The Serpentine presents the first UK solo exhibition of works by Luchita Hurtado. The exhibition will trace the trajectory of Hurtado’s expansive, 80-year career and reveal the scale, experimentation and playfulness of her impressive oeuvre.
Hurtado’s work is characterized by an original view of the world that is both grounded and transcendental, and her subject matter makes use of unexpected perspectives – looking straight down or across her own body, or straight up to a glimpse of sky – using cosmic motifs and geometric abstractions. Hers is a vision of the human body as a part of the world, not separate from nature. By coupling intimate gestures of the body with expansive views of the sky and the earth, Hurtado maps a visceral connective tissue between us all.
Hurtado was associated through friendship and family to specific artistic movements like Surrealism, the Dynaton Group and Magical Realism, but she maintained her unique practice in private, rarely exhibiting her work. Besides her painting, Hurtado is also a poet, an ecologist, a feminist and an activist. She also made contributions to photography and to fashion, designing her own clothes for many decades.

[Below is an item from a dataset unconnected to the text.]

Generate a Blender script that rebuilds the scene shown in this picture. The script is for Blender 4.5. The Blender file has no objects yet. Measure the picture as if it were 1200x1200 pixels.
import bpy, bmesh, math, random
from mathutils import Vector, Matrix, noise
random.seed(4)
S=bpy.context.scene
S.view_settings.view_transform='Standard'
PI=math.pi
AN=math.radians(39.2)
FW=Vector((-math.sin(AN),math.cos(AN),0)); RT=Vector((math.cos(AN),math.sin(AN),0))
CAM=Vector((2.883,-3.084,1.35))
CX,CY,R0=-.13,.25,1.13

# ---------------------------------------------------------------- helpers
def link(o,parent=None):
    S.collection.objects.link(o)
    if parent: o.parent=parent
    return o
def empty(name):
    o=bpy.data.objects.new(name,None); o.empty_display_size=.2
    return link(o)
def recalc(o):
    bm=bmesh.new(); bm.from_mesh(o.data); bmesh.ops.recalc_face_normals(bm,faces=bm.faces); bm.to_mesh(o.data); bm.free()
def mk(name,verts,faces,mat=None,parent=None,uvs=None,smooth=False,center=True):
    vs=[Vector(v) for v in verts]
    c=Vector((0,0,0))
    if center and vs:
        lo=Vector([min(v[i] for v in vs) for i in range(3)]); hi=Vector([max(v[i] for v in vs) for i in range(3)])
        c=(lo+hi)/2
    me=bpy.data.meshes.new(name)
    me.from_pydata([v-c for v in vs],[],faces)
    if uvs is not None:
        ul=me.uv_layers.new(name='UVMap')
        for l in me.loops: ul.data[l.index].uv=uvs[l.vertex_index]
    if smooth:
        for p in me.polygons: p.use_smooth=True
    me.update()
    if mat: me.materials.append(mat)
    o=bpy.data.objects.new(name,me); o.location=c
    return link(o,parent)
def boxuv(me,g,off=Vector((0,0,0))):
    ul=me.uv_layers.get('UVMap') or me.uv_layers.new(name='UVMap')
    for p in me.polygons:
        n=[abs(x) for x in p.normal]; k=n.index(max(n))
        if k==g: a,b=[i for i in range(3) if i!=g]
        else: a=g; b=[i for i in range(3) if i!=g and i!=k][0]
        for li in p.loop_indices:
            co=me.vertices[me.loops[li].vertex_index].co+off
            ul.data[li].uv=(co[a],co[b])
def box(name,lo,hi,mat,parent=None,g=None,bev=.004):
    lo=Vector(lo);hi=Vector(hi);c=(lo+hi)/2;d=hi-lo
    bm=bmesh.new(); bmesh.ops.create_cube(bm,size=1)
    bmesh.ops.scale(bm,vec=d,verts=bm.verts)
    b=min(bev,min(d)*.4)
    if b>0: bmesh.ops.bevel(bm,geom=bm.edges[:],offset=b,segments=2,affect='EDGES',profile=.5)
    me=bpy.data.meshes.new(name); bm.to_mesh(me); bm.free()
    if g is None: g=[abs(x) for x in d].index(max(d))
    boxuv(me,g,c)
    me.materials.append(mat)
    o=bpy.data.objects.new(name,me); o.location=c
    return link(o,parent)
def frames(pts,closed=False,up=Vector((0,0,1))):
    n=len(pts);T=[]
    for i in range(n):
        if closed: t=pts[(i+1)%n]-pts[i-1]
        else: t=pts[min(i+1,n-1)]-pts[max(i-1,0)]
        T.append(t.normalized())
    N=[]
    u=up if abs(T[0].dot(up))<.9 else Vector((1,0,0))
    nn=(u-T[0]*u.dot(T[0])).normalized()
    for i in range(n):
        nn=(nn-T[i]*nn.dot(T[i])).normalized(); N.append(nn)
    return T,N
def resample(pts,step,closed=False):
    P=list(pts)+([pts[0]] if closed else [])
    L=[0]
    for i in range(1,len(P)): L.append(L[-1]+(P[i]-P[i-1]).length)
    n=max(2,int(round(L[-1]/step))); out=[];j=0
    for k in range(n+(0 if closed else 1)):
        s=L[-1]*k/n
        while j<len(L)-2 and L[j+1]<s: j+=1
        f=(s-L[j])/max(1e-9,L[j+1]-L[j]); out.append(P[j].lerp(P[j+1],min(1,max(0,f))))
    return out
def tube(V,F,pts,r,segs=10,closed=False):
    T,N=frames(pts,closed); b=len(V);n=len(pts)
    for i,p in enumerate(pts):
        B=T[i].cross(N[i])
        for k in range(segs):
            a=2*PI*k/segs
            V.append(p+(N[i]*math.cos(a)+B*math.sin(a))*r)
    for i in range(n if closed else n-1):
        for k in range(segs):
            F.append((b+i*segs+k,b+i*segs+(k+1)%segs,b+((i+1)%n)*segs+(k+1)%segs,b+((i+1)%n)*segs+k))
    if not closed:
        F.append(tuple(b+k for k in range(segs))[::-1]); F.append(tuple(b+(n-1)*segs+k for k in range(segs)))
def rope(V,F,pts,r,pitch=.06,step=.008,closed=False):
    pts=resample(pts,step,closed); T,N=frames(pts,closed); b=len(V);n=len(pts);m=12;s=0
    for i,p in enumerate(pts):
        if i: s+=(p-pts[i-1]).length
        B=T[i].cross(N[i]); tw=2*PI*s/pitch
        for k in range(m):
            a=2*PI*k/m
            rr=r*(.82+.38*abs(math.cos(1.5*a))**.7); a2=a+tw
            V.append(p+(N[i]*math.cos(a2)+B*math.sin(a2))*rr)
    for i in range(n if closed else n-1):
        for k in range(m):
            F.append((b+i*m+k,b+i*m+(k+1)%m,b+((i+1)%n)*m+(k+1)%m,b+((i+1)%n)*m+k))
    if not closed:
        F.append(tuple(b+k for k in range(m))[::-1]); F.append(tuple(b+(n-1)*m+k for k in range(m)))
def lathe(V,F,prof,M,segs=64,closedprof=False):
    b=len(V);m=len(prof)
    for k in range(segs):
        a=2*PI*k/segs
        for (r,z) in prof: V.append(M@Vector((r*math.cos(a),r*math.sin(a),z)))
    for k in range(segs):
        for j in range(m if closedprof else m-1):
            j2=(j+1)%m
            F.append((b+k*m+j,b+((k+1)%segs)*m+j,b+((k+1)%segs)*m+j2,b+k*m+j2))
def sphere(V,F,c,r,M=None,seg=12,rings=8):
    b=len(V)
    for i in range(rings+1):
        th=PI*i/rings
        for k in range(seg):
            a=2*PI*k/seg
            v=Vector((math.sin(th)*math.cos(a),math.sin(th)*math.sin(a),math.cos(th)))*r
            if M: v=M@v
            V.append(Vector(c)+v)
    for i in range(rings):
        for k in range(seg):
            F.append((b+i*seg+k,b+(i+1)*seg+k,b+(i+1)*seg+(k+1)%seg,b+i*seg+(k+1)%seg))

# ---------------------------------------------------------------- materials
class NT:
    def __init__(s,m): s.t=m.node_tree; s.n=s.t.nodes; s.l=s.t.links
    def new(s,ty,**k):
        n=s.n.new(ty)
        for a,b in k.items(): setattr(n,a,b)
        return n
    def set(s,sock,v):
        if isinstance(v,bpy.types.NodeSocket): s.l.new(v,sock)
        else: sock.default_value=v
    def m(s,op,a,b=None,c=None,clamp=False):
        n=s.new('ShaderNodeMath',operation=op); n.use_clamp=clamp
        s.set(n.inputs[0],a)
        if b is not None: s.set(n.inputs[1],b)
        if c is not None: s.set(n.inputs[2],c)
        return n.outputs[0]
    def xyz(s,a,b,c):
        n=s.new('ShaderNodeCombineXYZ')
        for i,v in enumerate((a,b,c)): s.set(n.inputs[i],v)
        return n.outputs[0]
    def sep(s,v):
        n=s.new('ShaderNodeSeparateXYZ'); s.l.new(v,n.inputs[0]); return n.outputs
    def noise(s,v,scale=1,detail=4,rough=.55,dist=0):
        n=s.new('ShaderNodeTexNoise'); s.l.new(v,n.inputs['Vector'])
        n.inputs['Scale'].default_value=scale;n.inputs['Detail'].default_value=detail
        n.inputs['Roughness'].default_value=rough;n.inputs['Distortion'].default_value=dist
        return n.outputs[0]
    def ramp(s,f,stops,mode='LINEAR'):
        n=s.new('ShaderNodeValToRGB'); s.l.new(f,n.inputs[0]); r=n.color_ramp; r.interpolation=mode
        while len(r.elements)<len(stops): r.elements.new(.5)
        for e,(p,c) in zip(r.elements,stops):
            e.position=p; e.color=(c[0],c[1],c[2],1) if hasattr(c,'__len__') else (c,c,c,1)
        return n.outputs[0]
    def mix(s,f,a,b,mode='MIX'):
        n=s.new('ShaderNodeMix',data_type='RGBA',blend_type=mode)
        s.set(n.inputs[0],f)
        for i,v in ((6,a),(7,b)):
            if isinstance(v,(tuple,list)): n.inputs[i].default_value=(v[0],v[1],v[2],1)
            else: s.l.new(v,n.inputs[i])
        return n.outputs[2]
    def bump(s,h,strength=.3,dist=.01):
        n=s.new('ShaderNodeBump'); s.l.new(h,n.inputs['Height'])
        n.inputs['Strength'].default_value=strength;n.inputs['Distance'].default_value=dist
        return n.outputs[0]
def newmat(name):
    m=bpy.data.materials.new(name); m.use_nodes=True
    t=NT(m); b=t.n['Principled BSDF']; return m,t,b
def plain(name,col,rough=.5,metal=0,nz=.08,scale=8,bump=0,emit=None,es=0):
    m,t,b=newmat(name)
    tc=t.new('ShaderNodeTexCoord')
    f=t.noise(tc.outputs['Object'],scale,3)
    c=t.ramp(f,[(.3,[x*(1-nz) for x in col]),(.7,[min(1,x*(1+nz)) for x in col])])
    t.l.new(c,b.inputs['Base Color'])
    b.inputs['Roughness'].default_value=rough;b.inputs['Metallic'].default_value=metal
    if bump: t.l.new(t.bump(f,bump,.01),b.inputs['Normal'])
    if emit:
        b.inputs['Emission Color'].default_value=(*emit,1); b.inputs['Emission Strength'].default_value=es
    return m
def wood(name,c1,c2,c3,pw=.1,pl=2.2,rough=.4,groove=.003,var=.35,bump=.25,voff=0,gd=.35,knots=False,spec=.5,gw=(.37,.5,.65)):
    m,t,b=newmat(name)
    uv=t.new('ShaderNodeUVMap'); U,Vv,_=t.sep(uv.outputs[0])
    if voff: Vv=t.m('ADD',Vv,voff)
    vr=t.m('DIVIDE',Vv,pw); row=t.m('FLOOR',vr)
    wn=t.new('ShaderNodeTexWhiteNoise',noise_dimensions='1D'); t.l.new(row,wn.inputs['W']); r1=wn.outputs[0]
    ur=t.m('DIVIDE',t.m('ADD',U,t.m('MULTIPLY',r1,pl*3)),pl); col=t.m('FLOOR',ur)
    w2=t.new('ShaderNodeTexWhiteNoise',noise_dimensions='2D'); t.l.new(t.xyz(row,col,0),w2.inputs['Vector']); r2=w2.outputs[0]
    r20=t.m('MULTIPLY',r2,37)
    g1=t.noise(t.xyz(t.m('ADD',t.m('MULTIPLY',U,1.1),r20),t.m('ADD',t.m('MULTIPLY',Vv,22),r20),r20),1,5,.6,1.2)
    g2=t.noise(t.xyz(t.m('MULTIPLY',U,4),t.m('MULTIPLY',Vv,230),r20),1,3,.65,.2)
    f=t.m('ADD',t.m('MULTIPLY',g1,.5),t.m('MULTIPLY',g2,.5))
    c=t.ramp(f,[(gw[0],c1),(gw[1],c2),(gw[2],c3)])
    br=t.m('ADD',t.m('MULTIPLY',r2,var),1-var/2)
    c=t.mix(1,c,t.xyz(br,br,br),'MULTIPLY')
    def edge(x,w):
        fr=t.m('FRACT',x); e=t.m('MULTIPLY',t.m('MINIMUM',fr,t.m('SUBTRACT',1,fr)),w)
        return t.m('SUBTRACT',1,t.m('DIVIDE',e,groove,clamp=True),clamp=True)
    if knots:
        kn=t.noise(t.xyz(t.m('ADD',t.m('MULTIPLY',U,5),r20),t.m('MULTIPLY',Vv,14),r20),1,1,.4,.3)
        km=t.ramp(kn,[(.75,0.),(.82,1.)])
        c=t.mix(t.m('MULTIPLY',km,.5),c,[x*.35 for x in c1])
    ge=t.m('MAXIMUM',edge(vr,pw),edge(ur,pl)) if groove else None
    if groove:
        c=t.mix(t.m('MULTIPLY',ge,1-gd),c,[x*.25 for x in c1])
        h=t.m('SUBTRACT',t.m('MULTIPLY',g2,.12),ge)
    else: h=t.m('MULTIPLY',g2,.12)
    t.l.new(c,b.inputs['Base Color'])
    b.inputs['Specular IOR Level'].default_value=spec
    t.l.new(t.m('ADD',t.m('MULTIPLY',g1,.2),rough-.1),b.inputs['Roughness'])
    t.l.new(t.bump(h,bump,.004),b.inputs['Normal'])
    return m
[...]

Hurtado moved from Venezuela to the United States in 1928, first freelancing as a fashion illustrator for Condé Nast in New York, before relocating to Mexico City, where she joined a group of renowned artists and writers who had emigrated from Europe in the wake of the Spanish Civil War and the Second World War and who were working under the banners of Surrealism and Magical Realism. By the late 1940s, Hurtado had moved to Mill Valley, California, where she was closely associated with the Dynaton Group. In 1951 she moved to Los Angeles, where she resides to this day. Her artwork has only been exhibited sporadically over her lifetime, and the majority was only discovered in recent years by her Studio Director, Ryan Good.
Comprised of graphite and ink drawings, crayon and ink paintings on board and paper, and oil paintings on paper and canvas, Hurtado has taken herself and her immediate surroundings as her subject, as well as more expansive themes of nature and language. The totemic emblem of a dancing figure has appeared regularly in her work, including a series of paintings created in the last twelve months and which are presented for the first time at the Serpentine.
For Hurtado, the interconnectivity between human beings and the cosmos was heightened by seeing the first photographs of Earth from space in 1946, and her work since has continued to propose all life forms as part of a single, living entity. It is this subject matter, which Hurtado has returned to again in her newest paintings, that gives Hurtado’s work such contemporary resonance.